負荷の恵み

ある人と話していて、こんな話題になった。みんなが自由を主張できる、よい時代になった。しかし当然のことながら、お互いが自分にとっての自由を主張しあうということは衝突を生まずにはおれないと。

「ありのままの自分」という自己イメージを、多くの人はなんとなくであれ持っている。そして「ありのままの自分」でいられる居場所を渇き求めている。今の自分は本来の「ありのままの自分」ではない、だからそれが実現、表現できる居場所が必要であると。その姿は紀元前後数世紀、ストイックに究極の真理を求めたグノーシス主義の人々のようだ。

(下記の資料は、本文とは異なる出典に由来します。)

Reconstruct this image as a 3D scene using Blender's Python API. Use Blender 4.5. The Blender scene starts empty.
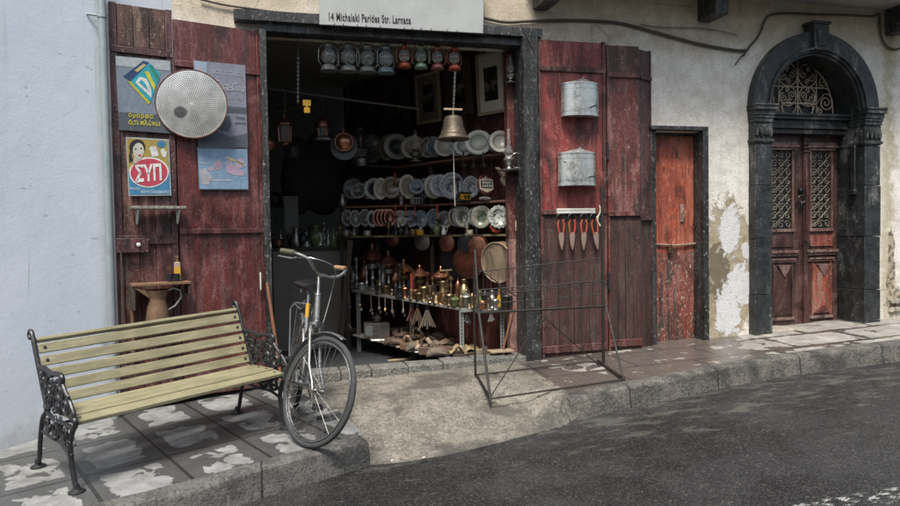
import bpy, bmesh, random, numpy as np
from math import *
from mathutils import Matrix, Vector
random.seed(7)
sc = bpy.context.scene
COL = sc.collection
R = radians
# ------------------------------------------------------------------ camera
F = 700.0; PW, PH = 900, 506
YAW, PITCH, ROLL = R(15.4), R(1.9), R(0.95)
EYE = np.array([0, 0, 1.35])
cf = np.array([sin(YAW)*cos(PITCH), cos(YAW)*cos(PITCH), -sin(PITCH)])
cr0 = np.array([cos(YAW), -sin(YAW), 0.0]); cu0 = np.cross(cr0, cf)
cr = cr0*cos(ROLL) - cu0*sin(ROLL); cu = cu0*cos(ROLL) + cr0*sin(ROLL)
cam = bpy.data.cameras.new('camera'); cam.lens = F/PW*36; cam.sensor_width = 36
cam.clip_end = 500
camo = bpy.data.objects.new('camera', cam); COL.objects.link(camo)
camo.matrix_world = Matrix(((cr[0], cu[0], -cf[0], EYE[0]), (cr[1], cu[1], -cf[1], EYE[1]), (cr[2], cu[2], -cf[2], EYE[2]), (0, 0, 0, 1)))
sc.camera = camo
# ------------------------------------------------------------------ light
SUN_EL, SUN_AZ = 60, 205       # azimuth clockwise from +Y: the sun stands behind and left of the camera, veiled
w = bpy.data.worlds.new('World'); sc.world = w; w.use_nodes = True
nt = w.node_tree; nt.nodes.clear()
sky = nt.nodes.new('ShaderNodeTexSky'); sky.sky_type = 'NISHITA'; sky.sun_disc = False
sky.sun_elevation = R(SUN_EL); sky.sun_rotation = R(SUN_AZ); sky.air_density = 1.3; sky.dust_density = 4
bg = nt.nodes.new('ShaderNodeBackground'); bg.inputs['Strength'].default_value = 0.09
wo = nt.nodes.new('ShaderNodeOutputWorld')
nt.links.new(sky.outputs[0], bg.inputs[0]); nt.links.new(bg.outputs[0], wo.inputs[0])
sl = bpy.data.lights.new('sun', 'SUN'); sl.energy = 2.2; sl.angle = R(15); sl.color = (1, .95, .87)
so = bpy.data.objects.new('sun', sl); COL.objects.link(so)
sd = Vector((sin(R(SUN_AZ))*cos(R(SUN_EL)), cos(R(SUN_AZ))*cos(R(SUN_EL)), sin(R(SUN_EL))))
so.rotation_euler = sd.to_track_quat('Z', 'Y').to_euler(); so.location = sd*20
sc.view_settings.view_transform = 'Standard'; sc.view_settings.look = 'None'
sc.view_settings.exposure = 1.12; sc.view_settings.gamma = 1; sc.view_settings.use_curve_mapping = False

# ------------------------------------------------------------------ where a pixel of the photograph lies on a real plane
def ray(px, py): return cf + cr*(px-PW/2)/F - cu*(py-PH/2)/F
def onY(px, py, Y=6.2):
    d = ray(px, py); return Vector(EYE + d*(Y/d[1]))
def onV(px, py, line):           # vertical plane through two plan points
    a, b = line; n = np.array([b[1]-a[1], -(b[0]-a[0]), 0]); d = ray(px, py)
    return Vector(EYE + d*((n[0]*a[0]+n[1]*a[1])/(n@d)))
def onZ(px, py, z):
    d = ray(px, py); return Vector(EYE + d*((z-EYE[2])/d[2]))
def depth(p): return float((np.array(p)-EYE)@cf)
def S(x, y): return .038*(x-.4)+.02*(y-4.45)      # the pavement climbs gently to the right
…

「ありのままの自分」に辿り着けるなら、それはとてもよいことだ。手足を思いっきり伸ばして、深呼吸して、これぞわたし!解放感を満喫できるだろう。だが「ありのままの自分」を知ることは容易ではない。なんらかの解放体験にたどり着いた。これがありのままの自分であると実感できた、そう思っていた。だが、時間が経つにつれ違和感が。何かが違う。やっぱりこれもありのままの自分ではなかった。ありのままの自分は、もっと、こう、なんというか───多くの人は届きそうで届かない、ぼやけた自己イメージに苦しんでいる。